Pike St

Bouquets & Brickbats / Philip Caveney


Pike Street is an ingenious monologue, written and performed by Nilaja Sun, and staged in the marvellous Roundabout pop-up theatre. It’s set on New York’s Lower East Side in the heart of a vibrant Puerto Rican community where the residents are bracing themselves for the impending onslaught of a major hurricane.

We are introduced to a whole host of characters onstage – male and female, young and old – and Sun, in a performance that can only be described as a tour de force, plays every single one of them.

We meet Evelyn, a determinedly optimistic single mother who is tasked with the monumental challenge of caring for her brain-damaged teenage daughter, Candi, a child who cannot survive without constant life support. We meet Evelyn’s father, Pappy, a hard drinking macho widower, and we meet her decorated war veteran brother, Manny, home on leave from the navy and clearly damaged by his experiences in Afghanistan. We meet Mrs Applebaum, an elderly Jewish neighbour and, in passing, a whole bunch of other friends and acquaintances.
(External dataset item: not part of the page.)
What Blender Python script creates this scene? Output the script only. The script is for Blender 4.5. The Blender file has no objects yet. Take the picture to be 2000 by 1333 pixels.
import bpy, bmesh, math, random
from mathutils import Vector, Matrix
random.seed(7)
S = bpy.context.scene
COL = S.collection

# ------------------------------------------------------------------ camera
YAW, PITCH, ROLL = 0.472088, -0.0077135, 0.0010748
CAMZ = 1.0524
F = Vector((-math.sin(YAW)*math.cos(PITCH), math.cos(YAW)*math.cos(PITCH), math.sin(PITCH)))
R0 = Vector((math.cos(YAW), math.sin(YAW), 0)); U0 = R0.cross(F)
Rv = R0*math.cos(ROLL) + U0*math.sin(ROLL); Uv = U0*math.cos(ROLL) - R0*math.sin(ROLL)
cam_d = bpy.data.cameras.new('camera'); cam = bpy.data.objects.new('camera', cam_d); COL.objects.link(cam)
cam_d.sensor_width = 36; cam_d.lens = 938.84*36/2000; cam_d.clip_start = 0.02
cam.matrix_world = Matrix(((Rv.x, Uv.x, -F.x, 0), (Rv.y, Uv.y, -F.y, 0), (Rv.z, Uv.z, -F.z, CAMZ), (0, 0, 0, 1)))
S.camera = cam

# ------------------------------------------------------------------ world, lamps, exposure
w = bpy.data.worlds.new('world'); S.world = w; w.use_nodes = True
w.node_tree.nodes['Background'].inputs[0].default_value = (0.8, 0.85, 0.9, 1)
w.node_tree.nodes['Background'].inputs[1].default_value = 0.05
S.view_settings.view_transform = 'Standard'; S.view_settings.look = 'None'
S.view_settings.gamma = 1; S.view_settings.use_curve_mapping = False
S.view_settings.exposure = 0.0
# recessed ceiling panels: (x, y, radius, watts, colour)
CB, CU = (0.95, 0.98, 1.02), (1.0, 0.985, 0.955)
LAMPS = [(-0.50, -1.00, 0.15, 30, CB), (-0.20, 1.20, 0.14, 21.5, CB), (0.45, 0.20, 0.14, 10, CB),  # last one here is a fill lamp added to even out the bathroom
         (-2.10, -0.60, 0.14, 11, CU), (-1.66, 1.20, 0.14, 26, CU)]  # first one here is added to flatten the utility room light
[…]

It’s really quite uncanny to witness Sun flipping effortlessly back and forth from one character to the next with such utter conviction; we really feel we are there, amidst the crowd, waiting anxiously for the hurricane to hit.

This is exciting and incendiary theatre, that will have you laughing at one moment and filling up the next.

At the play’s conclusion, Sun is given a standing ovation and I’ve rarely seen one that was more deserved. Go and see this, if only to marvel at that extraordinary performance.